## [WHAT YOU NEED TO DO]
Nothing beyond the line containing "2, 1, 0)], wt)" is to be printed; print exactly each line from the start of the records below through that line, leaving out pictures.

## [RECORDED INFORMATION]
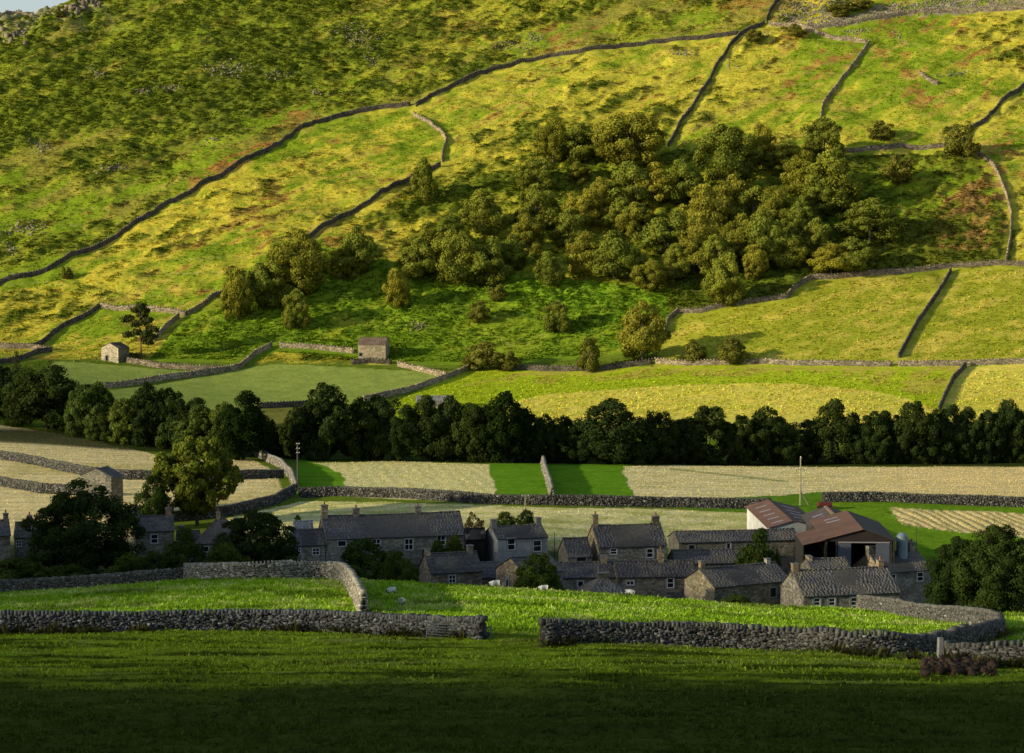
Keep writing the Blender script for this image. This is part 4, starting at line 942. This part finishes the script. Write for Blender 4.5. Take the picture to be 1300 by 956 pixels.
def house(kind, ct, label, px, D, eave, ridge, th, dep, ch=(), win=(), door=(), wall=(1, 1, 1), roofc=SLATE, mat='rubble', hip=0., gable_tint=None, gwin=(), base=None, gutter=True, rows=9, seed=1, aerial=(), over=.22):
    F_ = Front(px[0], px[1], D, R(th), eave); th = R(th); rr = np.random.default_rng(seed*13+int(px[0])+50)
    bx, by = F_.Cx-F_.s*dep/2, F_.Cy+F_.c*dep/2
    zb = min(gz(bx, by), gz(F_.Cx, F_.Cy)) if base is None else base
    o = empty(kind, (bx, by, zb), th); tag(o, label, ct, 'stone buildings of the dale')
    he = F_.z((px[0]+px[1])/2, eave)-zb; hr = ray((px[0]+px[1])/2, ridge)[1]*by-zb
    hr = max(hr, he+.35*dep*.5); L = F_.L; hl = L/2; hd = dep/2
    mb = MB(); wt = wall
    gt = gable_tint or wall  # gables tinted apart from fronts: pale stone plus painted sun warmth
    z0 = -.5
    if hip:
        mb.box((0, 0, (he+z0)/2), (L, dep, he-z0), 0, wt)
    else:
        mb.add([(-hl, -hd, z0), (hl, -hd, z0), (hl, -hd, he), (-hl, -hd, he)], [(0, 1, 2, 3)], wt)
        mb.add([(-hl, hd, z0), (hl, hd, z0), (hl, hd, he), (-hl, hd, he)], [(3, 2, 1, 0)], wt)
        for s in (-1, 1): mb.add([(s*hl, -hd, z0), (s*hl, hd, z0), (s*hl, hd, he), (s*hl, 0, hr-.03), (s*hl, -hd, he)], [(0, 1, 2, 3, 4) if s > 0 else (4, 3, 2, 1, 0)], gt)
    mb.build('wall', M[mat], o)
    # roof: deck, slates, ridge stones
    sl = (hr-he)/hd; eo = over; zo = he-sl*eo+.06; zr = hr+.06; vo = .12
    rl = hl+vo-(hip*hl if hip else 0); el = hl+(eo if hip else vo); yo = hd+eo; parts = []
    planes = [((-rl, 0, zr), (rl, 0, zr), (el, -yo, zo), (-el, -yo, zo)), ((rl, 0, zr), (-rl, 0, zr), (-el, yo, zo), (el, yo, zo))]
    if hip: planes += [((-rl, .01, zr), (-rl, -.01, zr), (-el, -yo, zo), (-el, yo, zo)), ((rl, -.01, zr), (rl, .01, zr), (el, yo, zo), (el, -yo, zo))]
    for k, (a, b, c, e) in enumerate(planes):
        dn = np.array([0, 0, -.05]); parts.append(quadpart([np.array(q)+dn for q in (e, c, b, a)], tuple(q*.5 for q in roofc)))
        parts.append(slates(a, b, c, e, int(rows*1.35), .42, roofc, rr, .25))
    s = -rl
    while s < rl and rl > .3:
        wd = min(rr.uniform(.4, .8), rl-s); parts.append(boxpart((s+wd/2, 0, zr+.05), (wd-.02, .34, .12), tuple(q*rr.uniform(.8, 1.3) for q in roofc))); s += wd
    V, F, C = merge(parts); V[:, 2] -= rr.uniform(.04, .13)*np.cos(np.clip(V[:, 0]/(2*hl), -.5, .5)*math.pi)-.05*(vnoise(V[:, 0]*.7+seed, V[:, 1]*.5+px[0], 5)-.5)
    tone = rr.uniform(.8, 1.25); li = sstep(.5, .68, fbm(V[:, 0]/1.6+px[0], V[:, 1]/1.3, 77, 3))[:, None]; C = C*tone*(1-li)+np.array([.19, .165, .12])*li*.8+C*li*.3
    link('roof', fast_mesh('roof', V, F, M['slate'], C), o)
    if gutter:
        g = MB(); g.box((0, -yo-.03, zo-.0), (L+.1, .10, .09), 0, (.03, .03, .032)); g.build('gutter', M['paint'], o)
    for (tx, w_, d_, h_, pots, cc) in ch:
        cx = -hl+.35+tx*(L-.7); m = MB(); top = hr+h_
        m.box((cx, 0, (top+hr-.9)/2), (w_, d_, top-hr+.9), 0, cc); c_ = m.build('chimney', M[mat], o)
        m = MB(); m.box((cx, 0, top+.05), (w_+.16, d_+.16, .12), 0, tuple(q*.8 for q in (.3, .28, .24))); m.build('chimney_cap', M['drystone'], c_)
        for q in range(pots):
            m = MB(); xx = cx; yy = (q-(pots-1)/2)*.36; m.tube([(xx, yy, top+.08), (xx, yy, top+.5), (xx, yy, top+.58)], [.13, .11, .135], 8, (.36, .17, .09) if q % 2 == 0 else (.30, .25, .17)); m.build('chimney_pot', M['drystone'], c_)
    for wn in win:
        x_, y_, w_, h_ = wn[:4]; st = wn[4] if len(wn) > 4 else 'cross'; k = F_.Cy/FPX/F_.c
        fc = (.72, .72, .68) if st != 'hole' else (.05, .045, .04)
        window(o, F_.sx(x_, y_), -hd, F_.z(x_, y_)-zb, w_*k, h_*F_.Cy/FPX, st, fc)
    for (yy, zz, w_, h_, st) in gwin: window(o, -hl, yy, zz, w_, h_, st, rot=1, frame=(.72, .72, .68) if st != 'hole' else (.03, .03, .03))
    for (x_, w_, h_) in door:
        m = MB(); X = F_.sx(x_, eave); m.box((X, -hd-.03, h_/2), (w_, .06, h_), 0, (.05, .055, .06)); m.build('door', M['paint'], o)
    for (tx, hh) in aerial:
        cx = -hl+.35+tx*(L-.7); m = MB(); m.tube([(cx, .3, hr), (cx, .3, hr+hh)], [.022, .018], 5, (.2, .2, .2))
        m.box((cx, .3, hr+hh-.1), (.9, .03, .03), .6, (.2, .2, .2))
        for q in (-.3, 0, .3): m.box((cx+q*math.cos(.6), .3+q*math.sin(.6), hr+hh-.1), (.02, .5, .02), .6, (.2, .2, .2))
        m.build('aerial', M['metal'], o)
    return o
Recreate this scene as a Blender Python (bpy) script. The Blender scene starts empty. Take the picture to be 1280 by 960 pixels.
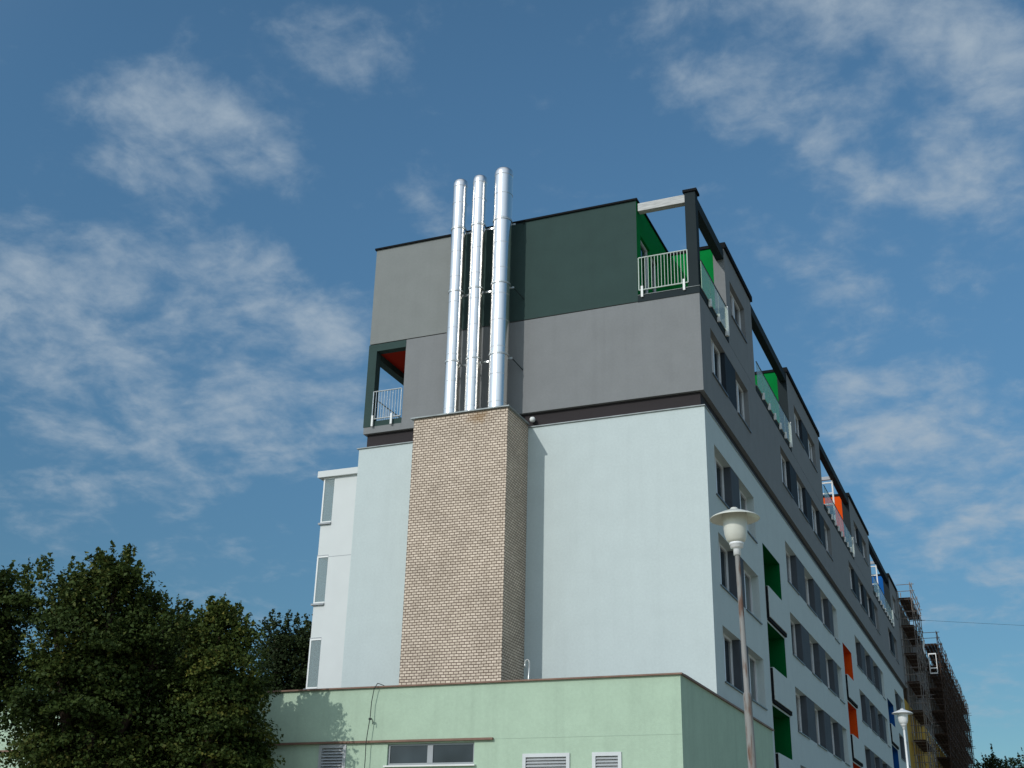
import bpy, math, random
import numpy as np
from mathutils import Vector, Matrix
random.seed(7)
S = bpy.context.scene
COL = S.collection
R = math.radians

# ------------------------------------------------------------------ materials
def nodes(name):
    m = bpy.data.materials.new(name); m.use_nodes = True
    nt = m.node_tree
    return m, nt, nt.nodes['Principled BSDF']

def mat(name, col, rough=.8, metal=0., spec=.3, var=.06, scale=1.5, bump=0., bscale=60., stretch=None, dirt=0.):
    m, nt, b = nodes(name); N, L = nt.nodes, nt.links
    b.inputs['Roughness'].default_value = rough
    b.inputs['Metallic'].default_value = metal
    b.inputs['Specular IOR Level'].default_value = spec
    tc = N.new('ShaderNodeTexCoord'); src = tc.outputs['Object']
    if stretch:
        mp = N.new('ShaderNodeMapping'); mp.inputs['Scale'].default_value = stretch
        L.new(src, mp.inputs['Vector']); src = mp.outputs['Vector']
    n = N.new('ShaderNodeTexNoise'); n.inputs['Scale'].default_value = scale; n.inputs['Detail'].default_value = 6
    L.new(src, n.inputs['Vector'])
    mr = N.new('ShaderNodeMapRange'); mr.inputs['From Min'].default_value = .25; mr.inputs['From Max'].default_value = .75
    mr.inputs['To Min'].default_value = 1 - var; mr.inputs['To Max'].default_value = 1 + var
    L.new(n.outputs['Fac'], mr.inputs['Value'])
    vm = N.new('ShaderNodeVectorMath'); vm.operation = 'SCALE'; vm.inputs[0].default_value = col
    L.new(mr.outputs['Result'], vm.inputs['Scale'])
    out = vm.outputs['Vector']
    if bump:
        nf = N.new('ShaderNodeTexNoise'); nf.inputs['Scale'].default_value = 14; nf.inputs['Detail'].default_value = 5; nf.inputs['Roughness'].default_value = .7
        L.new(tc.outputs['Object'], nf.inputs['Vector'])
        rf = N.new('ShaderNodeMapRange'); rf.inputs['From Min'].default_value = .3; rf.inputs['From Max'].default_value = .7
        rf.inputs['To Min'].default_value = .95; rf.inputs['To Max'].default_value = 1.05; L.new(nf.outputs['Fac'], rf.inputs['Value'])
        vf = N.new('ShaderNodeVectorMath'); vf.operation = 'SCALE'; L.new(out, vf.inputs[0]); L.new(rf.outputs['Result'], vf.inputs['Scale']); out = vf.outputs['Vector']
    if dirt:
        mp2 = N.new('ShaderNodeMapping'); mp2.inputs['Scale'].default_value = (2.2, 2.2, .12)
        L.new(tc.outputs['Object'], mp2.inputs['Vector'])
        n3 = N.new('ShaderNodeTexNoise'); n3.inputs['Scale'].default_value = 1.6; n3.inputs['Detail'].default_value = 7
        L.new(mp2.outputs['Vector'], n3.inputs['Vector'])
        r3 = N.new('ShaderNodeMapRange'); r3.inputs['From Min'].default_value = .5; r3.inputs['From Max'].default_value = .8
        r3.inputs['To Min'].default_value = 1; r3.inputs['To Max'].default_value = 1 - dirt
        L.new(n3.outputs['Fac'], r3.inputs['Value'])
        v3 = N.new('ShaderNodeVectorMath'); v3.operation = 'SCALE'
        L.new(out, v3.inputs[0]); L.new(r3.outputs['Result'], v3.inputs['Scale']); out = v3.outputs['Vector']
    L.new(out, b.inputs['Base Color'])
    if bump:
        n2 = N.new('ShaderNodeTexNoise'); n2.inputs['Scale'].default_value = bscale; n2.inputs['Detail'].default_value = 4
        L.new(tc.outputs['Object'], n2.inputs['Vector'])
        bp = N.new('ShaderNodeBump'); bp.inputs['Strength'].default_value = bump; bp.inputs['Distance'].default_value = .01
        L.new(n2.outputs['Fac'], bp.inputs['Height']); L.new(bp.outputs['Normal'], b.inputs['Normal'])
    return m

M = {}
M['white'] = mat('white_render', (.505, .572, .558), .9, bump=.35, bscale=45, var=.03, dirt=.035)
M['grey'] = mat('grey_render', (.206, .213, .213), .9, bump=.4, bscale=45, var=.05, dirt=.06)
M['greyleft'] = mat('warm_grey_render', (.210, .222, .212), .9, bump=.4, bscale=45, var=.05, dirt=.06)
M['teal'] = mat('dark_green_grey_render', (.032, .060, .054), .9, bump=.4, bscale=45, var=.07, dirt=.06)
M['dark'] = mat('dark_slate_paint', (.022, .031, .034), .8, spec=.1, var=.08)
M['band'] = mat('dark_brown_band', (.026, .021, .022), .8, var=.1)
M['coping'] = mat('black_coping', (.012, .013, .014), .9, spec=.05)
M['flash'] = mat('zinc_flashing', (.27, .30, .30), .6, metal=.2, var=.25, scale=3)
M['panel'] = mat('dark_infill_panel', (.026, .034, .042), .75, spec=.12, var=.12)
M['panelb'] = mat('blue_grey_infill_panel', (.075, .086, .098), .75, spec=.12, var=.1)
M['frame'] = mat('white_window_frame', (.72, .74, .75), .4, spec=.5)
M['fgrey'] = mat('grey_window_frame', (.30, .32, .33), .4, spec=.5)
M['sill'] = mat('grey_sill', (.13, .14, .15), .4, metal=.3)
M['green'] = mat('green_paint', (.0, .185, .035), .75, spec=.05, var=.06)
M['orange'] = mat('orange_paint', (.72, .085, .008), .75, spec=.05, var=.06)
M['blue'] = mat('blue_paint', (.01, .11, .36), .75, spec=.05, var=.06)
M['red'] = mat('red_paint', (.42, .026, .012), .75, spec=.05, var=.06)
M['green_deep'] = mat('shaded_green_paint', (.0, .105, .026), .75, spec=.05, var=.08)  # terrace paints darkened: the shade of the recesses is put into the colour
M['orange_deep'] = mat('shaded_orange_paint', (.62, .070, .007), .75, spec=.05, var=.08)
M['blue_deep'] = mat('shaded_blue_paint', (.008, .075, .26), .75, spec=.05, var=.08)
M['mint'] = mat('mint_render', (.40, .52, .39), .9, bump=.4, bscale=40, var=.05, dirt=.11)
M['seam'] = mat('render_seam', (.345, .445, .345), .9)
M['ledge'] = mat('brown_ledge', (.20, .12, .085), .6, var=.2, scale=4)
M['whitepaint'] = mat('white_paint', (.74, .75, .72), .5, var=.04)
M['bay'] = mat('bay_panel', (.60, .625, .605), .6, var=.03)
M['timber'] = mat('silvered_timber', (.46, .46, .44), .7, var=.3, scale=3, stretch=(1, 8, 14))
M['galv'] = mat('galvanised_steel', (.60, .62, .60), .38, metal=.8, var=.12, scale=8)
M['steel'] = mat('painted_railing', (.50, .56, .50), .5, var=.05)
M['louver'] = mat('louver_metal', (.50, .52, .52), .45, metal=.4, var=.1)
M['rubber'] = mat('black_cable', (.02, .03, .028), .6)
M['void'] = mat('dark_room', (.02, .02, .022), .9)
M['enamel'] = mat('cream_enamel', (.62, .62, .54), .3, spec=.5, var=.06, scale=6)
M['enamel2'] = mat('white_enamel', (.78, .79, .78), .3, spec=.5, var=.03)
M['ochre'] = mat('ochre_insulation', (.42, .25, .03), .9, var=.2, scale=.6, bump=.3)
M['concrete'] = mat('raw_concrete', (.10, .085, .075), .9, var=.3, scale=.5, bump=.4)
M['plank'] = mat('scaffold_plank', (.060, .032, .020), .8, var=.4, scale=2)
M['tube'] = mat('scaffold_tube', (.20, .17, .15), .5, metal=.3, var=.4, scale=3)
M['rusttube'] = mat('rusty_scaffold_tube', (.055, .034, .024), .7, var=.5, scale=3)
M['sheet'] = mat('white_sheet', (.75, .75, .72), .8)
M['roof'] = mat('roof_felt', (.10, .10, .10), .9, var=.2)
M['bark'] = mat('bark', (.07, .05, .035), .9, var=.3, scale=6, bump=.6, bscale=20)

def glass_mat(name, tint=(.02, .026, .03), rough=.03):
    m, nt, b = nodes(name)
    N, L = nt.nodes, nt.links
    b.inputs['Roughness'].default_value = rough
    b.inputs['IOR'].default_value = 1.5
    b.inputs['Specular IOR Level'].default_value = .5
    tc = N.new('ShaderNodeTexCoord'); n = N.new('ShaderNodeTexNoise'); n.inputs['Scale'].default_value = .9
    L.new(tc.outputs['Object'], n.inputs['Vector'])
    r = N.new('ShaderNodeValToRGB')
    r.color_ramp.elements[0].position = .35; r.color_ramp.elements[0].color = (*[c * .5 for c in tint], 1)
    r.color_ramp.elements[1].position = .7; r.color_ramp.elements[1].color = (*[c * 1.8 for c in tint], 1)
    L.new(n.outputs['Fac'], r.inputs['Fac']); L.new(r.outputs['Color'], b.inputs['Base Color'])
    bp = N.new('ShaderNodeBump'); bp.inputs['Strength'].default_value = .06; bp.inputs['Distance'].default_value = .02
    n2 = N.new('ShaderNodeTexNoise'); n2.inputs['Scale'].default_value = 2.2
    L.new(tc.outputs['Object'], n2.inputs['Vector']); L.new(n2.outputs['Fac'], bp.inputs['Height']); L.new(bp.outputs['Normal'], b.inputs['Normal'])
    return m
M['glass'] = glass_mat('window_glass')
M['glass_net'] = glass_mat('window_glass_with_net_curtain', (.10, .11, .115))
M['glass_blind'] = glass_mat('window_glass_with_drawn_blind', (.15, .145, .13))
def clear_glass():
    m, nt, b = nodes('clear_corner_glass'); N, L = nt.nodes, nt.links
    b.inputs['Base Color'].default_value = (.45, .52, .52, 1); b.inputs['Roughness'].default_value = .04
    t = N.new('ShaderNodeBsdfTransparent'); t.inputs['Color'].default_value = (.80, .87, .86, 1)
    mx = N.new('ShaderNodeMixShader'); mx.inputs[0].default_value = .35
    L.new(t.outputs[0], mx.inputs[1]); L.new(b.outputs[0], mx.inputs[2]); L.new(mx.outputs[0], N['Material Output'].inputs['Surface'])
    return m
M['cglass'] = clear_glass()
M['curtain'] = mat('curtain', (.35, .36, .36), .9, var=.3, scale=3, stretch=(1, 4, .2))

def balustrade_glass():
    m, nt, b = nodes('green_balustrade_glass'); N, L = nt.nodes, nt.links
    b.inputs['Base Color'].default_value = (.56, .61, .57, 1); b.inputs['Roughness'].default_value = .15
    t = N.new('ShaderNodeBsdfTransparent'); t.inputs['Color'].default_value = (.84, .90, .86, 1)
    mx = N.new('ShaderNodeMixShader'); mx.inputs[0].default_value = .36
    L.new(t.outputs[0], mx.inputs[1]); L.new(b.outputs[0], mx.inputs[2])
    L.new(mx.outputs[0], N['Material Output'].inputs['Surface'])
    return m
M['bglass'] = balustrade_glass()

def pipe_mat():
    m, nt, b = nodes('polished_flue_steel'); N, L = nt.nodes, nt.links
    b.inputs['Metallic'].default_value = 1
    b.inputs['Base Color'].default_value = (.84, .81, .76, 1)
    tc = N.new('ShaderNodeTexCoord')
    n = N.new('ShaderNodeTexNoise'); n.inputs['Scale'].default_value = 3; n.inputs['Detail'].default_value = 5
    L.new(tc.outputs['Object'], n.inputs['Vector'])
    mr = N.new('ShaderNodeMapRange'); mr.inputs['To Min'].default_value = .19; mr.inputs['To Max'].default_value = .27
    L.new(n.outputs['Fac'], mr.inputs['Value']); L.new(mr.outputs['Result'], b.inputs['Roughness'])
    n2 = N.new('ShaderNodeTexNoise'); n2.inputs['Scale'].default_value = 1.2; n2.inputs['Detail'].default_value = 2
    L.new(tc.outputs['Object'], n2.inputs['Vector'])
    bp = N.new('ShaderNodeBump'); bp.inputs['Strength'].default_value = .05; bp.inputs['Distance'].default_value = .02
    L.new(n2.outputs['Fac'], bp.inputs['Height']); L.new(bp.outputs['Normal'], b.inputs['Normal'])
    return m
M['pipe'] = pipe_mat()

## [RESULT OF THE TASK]
Keep writing the Blender script for this image. This is part 4, starting at line 942. This part finishes the script. Write for Blender 4.5. Take the picture to be 1300 by 956 pixels.
def house(kind, ct, label, px, D, eave, ridge, th, dep, ch=(), win=(), door=(), wall=(1, 1, 1), roofc=SLATE, mat='rubble', hip=0., gable_tint=None, gwin=(), base=None, gutter=True, rows=9, seed=1, aerial=(), over=.22):
    F_ = Front(px[0], px[1], D, R(th), eave); th = R(th); rr = np.random.default_rng(seed*13+int(px[0])+50)
    bx, by = F_.Cx-F_.s*dep/2, F_.Cy+F_.c*dep/2
    zb = min(gz(bx, by), gz(F_.Cx, F_.Cy)) if base is None else base
    o = empty(kind, (bx, by, zb), th); tag(o, label, ct, 'stone buildings of the dale')
    he = F_.z((px[0]+px[1])/2, eave)-zb; hr = ray((px[0]+px[1])/2, ridge)[1]*by-zb
    hr = max(hr, he+.35*dep*.5); L = F_.L; hl = L/2; hd = dep/2
    mb = MB(); wt = wall
    gt = gable_tint or wall  # gables tinted apart from fronts: pale stone plus painted sun warmth
    z0 = -.5
    if hip:
        mb.box((0, 0, (he+z0)/2), (L, dep, he-z0), 0, wt)
    else:
        mb.add([(-hl, -hd, z0), (hl, -hd, z0), (hl, -hd, he), (-hl, -hd, he)], [(0, 1, 2, 3)], wt)
        mb.add([(-hl, hd, z0), (hl, hd, z0), (hl, hd, he), (-hl, hd, he)], [(3, 2, 1, 0)], wt)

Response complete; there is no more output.